## TASK STATEMENT
Scan the material and copy every line in which "pixels" appears.

### GIVEN INFORMATION

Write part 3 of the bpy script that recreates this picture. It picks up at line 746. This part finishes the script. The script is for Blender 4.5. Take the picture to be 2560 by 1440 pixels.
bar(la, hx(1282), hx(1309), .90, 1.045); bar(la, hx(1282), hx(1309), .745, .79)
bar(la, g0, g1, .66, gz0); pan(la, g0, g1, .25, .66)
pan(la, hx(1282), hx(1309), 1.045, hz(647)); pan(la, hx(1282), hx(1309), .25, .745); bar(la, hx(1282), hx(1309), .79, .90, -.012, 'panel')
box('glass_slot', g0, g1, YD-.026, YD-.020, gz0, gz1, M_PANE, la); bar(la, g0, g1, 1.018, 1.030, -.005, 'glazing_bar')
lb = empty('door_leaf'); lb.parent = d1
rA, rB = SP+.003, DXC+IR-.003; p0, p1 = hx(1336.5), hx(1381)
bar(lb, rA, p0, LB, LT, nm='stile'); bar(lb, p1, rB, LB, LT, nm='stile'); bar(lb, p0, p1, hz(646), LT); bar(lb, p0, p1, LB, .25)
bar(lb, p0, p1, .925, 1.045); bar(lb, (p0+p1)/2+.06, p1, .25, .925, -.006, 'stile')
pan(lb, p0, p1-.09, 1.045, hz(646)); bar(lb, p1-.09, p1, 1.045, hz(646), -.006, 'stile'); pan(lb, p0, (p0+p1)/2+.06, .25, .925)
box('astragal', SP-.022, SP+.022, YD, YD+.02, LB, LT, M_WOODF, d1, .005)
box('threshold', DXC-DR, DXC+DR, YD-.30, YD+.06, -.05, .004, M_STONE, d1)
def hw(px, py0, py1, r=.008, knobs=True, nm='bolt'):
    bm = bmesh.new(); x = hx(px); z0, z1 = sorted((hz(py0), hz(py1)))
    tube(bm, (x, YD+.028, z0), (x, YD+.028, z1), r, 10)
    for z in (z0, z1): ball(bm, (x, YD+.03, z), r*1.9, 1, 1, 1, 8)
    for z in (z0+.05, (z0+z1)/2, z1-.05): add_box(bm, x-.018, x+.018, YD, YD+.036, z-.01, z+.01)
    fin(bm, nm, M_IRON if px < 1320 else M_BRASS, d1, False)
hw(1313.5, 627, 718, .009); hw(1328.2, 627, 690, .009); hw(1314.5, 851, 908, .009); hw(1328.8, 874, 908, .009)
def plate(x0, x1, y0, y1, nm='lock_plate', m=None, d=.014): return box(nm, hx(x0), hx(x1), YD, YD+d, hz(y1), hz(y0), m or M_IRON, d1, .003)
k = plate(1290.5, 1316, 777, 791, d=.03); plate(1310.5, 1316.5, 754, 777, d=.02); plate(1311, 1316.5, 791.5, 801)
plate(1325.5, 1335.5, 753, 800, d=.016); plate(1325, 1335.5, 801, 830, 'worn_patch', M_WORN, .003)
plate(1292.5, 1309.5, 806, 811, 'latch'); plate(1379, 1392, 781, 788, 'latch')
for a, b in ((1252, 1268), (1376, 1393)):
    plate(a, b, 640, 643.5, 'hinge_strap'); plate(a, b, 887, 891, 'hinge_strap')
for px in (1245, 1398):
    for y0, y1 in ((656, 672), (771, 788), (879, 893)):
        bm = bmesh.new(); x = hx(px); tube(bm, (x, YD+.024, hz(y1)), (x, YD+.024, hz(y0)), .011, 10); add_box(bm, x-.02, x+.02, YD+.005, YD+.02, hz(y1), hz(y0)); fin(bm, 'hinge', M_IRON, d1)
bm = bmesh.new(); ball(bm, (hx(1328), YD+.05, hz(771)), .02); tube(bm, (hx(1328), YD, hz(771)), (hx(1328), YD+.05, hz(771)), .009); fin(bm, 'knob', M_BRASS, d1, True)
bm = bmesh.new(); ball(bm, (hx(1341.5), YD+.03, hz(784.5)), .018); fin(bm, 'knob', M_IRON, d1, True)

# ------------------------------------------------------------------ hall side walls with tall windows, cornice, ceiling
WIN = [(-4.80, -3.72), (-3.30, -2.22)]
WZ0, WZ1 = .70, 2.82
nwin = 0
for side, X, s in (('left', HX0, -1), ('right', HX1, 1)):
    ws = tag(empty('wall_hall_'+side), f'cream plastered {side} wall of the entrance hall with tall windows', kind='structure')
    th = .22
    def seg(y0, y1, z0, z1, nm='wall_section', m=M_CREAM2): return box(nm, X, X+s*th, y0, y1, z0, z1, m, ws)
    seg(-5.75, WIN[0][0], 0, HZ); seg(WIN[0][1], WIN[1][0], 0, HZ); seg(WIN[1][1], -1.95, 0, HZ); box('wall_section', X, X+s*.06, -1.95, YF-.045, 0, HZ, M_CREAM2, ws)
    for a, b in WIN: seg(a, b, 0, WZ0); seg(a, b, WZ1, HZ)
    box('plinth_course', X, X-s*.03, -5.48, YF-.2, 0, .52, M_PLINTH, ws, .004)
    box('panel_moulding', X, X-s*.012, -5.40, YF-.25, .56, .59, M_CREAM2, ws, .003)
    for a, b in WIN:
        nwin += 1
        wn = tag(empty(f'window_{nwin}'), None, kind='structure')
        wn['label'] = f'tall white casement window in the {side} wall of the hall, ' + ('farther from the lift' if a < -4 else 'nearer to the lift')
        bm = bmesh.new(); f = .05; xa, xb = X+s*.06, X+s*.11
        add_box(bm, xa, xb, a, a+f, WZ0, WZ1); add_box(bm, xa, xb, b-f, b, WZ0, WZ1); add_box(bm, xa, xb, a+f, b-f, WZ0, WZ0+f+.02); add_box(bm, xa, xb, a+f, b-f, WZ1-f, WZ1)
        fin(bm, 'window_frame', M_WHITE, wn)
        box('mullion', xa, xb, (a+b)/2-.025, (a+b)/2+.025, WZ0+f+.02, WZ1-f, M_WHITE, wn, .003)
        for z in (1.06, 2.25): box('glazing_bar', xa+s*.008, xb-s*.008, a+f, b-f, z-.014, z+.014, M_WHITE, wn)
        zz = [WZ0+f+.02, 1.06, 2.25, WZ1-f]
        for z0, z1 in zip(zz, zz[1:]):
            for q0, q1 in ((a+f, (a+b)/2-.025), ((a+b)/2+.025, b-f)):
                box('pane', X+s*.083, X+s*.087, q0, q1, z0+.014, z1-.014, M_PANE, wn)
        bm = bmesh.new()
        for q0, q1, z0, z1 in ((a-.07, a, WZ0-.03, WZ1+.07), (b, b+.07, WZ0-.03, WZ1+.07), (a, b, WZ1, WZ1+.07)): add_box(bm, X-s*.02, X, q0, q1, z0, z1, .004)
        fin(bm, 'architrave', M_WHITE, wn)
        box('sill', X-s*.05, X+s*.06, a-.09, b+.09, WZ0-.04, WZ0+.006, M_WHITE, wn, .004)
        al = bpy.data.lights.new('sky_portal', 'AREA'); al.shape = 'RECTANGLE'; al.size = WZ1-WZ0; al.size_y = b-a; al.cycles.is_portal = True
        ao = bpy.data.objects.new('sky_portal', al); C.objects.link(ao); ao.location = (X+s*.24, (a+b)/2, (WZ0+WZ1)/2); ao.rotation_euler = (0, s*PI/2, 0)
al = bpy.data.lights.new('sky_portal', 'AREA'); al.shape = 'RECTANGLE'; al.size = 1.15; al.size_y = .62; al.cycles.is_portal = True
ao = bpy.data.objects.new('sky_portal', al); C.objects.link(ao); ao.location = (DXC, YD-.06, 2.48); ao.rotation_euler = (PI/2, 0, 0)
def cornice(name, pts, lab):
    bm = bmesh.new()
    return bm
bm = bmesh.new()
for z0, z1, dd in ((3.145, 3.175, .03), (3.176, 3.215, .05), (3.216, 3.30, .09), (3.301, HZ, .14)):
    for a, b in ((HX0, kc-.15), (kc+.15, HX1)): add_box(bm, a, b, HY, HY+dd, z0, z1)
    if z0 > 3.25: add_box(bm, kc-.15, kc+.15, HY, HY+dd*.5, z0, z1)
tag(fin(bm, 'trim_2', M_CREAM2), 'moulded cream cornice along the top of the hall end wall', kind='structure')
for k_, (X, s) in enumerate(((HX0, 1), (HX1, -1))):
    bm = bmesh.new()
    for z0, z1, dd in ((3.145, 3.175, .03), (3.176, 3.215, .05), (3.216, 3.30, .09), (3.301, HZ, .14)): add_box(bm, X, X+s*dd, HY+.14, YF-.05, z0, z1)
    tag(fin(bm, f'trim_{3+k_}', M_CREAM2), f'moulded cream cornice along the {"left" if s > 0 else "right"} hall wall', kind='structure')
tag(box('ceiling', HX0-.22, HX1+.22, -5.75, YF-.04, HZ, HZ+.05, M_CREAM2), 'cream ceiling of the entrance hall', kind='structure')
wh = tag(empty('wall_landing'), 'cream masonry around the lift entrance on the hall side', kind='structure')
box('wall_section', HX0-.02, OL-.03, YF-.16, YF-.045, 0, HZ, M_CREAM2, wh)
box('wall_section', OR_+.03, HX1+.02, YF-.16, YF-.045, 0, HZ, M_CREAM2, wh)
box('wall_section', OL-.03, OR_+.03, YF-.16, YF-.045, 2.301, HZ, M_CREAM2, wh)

######
### GIVEN INFORMATION

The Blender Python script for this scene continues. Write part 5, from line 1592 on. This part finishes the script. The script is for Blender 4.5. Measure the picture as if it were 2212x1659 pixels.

######
### GIVEN INFORMATION

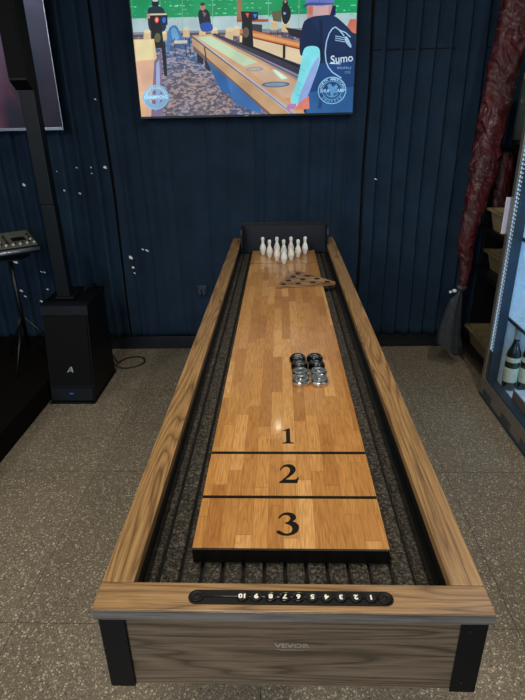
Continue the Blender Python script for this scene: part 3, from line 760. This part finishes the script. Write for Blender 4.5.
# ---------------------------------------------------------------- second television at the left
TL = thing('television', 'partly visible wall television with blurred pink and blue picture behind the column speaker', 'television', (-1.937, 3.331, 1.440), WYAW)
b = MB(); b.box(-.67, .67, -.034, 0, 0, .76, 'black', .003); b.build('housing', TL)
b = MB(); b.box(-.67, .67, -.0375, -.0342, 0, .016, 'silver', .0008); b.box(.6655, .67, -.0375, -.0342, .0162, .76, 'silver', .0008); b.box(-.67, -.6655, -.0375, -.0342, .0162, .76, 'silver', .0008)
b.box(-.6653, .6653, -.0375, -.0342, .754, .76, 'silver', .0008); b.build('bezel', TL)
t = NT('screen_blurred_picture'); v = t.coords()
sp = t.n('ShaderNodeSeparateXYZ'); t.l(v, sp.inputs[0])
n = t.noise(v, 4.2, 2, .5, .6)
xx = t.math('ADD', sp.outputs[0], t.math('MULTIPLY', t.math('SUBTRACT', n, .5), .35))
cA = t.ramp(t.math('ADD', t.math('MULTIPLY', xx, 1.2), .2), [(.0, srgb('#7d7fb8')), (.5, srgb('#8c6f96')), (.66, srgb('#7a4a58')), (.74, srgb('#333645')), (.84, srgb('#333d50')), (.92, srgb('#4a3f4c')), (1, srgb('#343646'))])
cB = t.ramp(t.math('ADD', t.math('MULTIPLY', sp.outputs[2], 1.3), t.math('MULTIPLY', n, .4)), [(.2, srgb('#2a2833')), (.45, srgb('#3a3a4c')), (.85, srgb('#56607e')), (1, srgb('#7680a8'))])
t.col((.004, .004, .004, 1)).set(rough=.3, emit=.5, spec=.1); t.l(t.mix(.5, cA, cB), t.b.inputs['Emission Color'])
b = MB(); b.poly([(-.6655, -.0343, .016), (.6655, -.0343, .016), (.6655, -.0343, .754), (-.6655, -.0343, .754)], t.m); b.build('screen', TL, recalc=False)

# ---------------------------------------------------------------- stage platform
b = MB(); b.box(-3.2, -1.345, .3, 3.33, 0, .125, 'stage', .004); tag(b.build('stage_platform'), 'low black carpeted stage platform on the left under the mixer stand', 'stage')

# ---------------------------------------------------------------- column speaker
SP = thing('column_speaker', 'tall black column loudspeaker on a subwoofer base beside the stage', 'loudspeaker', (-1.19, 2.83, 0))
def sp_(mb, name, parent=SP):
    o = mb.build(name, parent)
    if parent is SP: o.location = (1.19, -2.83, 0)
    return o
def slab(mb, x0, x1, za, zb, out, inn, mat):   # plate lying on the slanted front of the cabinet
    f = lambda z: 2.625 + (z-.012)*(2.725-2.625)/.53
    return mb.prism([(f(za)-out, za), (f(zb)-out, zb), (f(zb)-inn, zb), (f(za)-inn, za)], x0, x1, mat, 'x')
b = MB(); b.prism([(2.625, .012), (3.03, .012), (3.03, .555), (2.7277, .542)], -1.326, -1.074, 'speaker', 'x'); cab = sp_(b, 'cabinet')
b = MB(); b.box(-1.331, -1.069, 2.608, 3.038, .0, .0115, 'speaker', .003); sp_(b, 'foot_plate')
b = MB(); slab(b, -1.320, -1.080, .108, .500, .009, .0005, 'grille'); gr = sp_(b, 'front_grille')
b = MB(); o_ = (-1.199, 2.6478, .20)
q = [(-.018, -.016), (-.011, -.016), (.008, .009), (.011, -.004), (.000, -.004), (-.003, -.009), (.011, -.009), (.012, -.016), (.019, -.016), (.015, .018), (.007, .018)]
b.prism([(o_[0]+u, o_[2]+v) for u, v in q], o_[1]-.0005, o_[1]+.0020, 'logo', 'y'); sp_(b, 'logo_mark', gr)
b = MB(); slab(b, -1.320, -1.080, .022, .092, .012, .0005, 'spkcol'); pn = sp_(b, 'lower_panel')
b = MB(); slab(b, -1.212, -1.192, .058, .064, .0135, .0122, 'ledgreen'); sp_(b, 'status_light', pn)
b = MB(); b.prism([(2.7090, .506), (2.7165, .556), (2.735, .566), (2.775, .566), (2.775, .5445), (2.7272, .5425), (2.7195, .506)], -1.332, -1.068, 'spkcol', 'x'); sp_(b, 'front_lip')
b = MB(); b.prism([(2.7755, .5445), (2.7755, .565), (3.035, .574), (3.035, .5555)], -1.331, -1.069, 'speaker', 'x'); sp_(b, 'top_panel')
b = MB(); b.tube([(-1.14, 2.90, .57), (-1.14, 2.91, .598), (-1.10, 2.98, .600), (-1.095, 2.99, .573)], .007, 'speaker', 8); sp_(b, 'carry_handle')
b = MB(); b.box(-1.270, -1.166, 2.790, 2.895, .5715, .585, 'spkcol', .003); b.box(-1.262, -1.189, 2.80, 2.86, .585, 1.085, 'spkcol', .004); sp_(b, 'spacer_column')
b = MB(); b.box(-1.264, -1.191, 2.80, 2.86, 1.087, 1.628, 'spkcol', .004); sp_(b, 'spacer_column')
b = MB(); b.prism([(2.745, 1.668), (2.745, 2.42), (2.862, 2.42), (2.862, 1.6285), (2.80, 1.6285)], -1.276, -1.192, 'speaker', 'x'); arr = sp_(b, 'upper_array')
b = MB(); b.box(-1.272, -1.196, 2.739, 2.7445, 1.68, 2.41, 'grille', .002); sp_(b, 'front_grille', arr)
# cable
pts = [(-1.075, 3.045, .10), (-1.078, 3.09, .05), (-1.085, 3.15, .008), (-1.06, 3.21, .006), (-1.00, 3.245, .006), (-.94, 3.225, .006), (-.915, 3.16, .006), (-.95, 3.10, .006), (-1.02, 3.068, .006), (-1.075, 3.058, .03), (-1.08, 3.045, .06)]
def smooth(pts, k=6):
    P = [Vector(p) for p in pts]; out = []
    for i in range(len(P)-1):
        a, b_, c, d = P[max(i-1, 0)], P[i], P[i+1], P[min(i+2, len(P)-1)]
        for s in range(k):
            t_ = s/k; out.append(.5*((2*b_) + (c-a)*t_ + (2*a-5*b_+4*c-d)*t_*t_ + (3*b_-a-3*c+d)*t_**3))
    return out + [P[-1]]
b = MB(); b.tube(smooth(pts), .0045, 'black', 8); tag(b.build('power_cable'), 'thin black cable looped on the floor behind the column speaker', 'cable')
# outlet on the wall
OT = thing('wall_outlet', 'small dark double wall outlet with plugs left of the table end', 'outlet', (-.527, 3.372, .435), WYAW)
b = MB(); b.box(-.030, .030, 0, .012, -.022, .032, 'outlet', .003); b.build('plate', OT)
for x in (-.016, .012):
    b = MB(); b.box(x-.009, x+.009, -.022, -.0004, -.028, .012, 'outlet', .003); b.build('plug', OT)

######

## REPLY TO THE TASK
Write part 3 of the bpy script that recreates this picture. It picks up at line 746. This part finishes the script. The script is for Blender 4.5. Take the picture to be 2560 by 1440 pixels.
The Blender Python script for this scene continues. Write part 5, from line 1592 on. This part finishes the script. The script is for Blender 4.5. Measure the picture as if it were 2212x1659 pixels.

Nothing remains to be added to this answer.